I find these points highly unconvincing. The idea that poor people can utilize the financial system to smooth their consumption is, frankly, preposterous. Wealthier people do it, no doubt, and I'm sure the theory checks out. But the poor are systematically locked out of all but the most basic financial products (such as a checking account), and much of the time even those. That's why payday and title loan swindlers exist, and it's part of why being poor is expensive as hell. Any very poor person who even tried to get a "life loan" of tens of thousands of dollars would be laughed out of the bank.

Furthermore, I think we should care very much about transitory poverty! Even short stints of poverty do terrible damage to people, especially children. Just because they'll be out of it later doesn't mean it's not worth helping them. Under Smith's logic, elderly poverty could be considered "transitory," since people could be saving for retirement, but the plain fact is that without Social Security elderly poverty would be very high.
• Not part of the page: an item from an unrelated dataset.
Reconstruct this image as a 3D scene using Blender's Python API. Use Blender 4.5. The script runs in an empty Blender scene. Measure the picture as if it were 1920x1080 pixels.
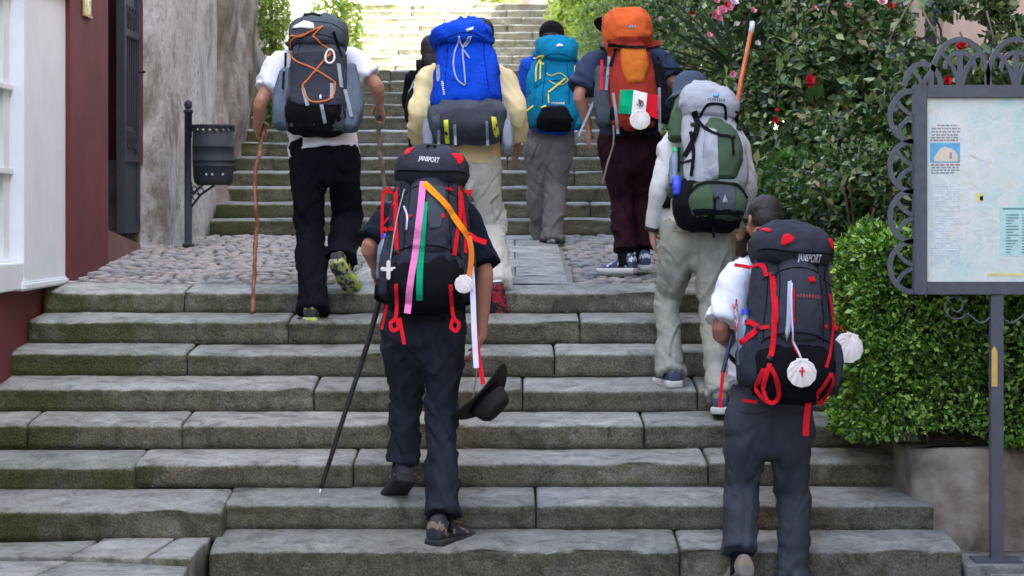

However, Smith makes some good points. Poverty does fall over the life cycle, but not all the way to zero — chronic poverty is a real problem. And it's hard to resist the conclusion that individual choices matter to some degree, which also jibes with my personal experience. Like most everyone, I know a few people who just can't seem to get it together. Can't find a job, quit ones they do get for no reason in particular, blow any cash they manage to scrape together on a trip to Las Vegas, etc. On the other hand, those people's parents are almost universally from deep poverty.

Ultimately, the view of poverty that makes the most sense is a web of deeply interrelated factors. You've got the way that markets systematically distribute less income to certain people, especially young parents. You've got the way inequality shuts the poor out of many critical institutions, exacerbated by our jalopy government failing at basic macroeconomic management and other key tasks. And you've got suboptimal choices on the part of poor people (they do have human agency, after all), itself tied up in poverty-related damage and stress.

However, how to keep poverty down seems like a much easier question to answer, and the one we should be most concerned with anyway. On that score, I find Bruenig completely persuasive. International comparisons between institutional frameworks show that simple, brute-force transfer schemes of cash are by far the most effective method. Transfers will attack transitory poverty and long-lasting poverty.

The idea that a fresh bunch of paternalistic case managers are going to make any serious dent in poverty is deeply implausible. If that worked, America — or another of the liberal market democracies with a government that can tie its shoelaces — would have whipped poverty long ago. Instead, we find that Nordic-style social democracies are the only ones that have come anywhere close to eliminating poverty altogether.

That's not to say we should throw out all kinds of social work. On the contrary, I think job training, education, child development, and so forth would be dramatically more effective if people had a guaranteed basic standard of living. It's much easier to focus on such things when one isn't constantly scrambling to survive.